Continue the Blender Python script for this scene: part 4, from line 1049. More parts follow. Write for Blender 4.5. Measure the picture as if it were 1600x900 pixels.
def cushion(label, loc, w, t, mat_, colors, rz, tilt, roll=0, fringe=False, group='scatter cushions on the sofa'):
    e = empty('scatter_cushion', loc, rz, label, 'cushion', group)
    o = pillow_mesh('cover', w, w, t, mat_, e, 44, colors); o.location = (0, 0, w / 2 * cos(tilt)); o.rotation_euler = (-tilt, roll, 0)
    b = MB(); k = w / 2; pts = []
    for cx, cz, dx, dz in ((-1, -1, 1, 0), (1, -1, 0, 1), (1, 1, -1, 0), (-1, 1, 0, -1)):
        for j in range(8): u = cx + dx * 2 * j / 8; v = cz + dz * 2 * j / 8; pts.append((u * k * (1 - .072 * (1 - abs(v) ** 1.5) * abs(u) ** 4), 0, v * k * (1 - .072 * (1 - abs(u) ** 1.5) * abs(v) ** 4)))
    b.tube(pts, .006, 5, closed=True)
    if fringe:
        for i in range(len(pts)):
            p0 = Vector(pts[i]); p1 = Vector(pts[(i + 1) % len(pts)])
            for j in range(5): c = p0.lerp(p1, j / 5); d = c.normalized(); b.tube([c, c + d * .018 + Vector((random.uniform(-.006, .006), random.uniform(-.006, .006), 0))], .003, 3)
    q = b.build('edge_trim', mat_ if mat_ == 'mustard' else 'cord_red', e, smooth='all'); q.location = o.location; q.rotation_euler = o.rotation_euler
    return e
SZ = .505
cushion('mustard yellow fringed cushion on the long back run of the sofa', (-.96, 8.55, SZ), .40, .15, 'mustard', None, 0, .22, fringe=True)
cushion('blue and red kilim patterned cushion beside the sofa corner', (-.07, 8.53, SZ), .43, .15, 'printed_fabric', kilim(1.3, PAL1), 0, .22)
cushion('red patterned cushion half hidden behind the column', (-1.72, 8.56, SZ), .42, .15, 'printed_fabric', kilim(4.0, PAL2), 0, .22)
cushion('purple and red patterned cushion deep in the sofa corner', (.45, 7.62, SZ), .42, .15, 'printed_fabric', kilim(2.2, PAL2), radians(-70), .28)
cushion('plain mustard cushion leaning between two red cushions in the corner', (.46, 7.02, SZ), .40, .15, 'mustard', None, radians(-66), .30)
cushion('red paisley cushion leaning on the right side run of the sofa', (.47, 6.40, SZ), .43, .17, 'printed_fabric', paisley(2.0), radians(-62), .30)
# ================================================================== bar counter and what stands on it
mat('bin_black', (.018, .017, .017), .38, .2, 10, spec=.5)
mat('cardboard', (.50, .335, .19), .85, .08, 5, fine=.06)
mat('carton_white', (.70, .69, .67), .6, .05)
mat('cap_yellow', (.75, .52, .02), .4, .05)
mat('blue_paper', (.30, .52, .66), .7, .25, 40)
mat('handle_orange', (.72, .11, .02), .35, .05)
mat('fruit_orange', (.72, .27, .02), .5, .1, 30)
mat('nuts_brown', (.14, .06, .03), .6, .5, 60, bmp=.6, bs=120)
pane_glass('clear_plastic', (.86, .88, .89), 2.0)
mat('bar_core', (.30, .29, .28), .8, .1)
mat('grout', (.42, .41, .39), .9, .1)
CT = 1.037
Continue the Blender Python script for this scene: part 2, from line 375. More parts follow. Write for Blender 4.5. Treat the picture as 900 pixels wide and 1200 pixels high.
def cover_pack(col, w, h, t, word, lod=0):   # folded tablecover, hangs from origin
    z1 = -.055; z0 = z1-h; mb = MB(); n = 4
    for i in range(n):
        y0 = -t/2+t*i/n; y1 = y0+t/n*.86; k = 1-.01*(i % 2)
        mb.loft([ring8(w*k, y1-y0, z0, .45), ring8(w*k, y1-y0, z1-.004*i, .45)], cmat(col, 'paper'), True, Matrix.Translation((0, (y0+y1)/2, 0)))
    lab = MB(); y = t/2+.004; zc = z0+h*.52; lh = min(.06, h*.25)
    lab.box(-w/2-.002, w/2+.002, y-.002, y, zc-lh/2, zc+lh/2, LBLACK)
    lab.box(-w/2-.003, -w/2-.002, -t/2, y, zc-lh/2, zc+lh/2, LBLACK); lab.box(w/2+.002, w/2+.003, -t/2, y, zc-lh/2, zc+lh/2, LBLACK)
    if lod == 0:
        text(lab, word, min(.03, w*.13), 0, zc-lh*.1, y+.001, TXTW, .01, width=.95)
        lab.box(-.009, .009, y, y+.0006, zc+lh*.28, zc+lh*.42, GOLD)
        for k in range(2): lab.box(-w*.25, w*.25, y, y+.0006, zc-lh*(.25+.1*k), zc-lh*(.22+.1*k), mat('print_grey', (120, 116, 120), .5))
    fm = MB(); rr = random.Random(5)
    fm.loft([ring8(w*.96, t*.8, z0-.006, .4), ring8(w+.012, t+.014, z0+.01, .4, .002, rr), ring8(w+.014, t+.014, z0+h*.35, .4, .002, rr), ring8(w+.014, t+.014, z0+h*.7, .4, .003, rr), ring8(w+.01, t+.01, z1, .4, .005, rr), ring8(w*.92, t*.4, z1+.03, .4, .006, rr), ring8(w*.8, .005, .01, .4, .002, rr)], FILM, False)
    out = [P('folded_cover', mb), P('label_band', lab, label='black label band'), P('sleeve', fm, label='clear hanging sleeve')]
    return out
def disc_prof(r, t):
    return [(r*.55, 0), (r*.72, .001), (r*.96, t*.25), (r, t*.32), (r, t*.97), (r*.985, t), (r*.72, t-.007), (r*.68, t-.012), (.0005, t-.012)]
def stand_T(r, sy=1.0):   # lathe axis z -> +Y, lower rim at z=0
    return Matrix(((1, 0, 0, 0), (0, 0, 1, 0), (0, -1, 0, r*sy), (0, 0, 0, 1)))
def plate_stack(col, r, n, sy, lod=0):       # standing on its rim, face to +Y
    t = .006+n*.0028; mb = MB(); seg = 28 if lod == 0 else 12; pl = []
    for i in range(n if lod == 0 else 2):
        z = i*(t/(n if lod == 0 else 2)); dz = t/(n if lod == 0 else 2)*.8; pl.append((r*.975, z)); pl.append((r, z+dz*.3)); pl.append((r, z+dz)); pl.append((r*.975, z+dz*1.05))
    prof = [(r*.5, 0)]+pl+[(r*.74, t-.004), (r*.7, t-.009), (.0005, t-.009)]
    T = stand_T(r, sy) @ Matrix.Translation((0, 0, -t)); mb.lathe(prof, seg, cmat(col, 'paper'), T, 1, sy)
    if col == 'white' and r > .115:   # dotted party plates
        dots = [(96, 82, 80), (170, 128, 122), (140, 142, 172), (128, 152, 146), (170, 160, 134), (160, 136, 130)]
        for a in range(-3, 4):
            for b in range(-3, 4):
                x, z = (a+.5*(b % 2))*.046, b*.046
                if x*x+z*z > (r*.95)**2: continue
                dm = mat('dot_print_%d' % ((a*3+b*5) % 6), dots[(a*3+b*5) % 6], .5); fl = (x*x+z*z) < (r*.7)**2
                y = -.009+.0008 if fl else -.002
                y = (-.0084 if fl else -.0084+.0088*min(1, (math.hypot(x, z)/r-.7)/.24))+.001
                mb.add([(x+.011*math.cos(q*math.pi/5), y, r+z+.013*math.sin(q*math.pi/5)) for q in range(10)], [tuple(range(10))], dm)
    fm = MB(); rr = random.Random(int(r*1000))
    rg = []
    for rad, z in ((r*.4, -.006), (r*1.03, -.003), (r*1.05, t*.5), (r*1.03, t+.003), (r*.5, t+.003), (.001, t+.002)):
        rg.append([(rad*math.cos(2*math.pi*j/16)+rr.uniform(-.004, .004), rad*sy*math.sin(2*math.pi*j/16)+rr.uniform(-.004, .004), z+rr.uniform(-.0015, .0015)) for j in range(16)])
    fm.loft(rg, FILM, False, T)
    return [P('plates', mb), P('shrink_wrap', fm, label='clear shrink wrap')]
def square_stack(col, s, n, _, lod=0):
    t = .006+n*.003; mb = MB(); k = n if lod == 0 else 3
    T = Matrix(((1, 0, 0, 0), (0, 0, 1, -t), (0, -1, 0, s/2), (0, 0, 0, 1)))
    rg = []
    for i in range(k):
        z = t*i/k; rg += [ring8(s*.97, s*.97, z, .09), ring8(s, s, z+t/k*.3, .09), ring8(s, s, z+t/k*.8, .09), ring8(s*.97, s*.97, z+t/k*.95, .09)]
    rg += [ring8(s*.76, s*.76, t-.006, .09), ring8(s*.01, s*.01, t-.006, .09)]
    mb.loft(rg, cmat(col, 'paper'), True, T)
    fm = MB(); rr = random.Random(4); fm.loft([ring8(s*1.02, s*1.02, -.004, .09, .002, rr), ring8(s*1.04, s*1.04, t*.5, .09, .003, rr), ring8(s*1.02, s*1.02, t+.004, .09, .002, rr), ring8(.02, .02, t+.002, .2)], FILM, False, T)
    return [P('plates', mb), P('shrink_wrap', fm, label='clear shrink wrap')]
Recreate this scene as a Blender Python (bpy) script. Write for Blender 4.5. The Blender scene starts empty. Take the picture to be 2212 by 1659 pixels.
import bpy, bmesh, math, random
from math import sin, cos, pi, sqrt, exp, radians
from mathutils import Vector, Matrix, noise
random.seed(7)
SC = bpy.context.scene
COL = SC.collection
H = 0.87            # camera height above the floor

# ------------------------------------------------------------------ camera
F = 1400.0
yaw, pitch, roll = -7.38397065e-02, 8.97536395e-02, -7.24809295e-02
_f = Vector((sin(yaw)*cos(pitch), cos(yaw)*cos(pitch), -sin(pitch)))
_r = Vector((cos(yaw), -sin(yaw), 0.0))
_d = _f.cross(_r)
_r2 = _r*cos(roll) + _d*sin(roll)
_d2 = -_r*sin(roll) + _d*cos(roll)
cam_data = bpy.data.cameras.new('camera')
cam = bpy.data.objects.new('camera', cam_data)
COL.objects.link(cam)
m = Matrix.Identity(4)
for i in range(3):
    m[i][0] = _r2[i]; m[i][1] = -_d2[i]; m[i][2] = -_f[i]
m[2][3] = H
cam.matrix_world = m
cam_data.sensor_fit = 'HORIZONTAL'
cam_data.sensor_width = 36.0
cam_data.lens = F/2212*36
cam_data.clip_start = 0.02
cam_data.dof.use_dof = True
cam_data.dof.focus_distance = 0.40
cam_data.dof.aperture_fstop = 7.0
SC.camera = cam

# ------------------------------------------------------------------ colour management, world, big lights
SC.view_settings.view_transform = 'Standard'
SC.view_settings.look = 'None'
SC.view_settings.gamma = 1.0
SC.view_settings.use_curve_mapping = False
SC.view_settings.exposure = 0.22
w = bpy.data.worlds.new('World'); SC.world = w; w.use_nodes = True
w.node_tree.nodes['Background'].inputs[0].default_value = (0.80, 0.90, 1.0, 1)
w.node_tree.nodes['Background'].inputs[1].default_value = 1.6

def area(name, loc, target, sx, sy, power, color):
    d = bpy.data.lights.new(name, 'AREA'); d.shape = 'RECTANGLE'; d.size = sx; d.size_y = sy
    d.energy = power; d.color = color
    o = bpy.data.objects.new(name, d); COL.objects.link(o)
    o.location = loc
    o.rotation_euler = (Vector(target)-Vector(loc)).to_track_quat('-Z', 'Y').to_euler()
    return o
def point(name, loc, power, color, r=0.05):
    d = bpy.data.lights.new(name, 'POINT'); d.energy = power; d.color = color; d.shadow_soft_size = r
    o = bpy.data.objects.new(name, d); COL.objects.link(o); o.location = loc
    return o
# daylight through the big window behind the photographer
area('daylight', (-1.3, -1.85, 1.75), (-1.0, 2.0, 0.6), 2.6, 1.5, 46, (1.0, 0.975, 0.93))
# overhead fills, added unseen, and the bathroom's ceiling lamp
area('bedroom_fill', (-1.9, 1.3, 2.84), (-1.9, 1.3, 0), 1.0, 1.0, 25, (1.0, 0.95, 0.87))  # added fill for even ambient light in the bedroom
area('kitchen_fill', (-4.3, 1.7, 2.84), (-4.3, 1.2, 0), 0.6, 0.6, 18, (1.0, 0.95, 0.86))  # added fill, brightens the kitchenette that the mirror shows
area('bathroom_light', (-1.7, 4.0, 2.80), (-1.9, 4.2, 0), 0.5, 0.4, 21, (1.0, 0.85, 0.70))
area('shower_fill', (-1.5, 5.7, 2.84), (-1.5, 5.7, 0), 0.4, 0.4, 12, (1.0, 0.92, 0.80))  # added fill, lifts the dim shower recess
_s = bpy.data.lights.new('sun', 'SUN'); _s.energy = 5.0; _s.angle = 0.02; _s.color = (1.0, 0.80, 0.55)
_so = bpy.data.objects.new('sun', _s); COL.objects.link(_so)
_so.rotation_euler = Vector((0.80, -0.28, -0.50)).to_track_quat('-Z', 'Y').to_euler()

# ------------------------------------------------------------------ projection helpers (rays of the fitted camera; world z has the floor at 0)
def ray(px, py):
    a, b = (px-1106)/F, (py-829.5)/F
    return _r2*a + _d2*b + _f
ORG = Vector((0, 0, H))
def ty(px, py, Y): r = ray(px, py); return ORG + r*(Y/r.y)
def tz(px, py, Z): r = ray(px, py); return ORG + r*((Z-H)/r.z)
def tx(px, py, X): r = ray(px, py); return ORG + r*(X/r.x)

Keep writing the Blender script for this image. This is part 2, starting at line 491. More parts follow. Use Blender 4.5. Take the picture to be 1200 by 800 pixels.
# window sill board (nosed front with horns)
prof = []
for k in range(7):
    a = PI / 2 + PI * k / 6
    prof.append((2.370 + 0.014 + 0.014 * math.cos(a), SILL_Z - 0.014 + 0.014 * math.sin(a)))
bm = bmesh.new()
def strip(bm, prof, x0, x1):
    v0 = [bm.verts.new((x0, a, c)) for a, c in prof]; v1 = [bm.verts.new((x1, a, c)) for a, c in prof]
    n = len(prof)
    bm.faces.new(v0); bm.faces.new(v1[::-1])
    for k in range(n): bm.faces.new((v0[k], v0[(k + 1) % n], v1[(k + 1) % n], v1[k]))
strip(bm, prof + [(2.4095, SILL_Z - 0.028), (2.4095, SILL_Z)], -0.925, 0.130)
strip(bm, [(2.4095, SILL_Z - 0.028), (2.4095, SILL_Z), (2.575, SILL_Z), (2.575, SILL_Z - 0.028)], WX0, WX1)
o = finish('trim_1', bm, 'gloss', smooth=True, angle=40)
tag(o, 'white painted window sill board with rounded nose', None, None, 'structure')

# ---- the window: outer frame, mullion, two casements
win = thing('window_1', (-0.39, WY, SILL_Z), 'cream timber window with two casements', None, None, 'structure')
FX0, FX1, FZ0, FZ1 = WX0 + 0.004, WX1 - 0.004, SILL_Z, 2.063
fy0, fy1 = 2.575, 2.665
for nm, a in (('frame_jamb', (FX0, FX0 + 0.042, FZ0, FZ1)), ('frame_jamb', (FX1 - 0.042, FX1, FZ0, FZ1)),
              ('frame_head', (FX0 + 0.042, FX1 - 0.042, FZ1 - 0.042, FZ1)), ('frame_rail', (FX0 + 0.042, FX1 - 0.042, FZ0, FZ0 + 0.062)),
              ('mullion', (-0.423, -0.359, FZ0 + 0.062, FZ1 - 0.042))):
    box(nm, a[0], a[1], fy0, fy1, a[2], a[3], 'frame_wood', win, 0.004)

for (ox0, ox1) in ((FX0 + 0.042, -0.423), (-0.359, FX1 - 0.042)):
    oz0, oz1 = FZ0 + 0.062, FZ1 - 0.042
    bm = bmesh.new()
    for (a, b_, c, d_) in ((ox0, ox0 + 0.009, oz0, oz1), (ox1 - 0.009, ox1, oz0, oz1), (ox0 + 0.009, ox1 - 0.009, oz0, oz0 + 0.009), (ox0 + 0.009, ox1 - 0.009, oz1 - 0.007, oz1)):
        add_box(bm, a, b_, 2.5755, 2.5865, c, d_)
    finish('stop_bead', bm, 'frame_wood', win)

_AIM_
Determine how many lines of the data contain the word "Write", and reply with that number only.

_REPLY_
3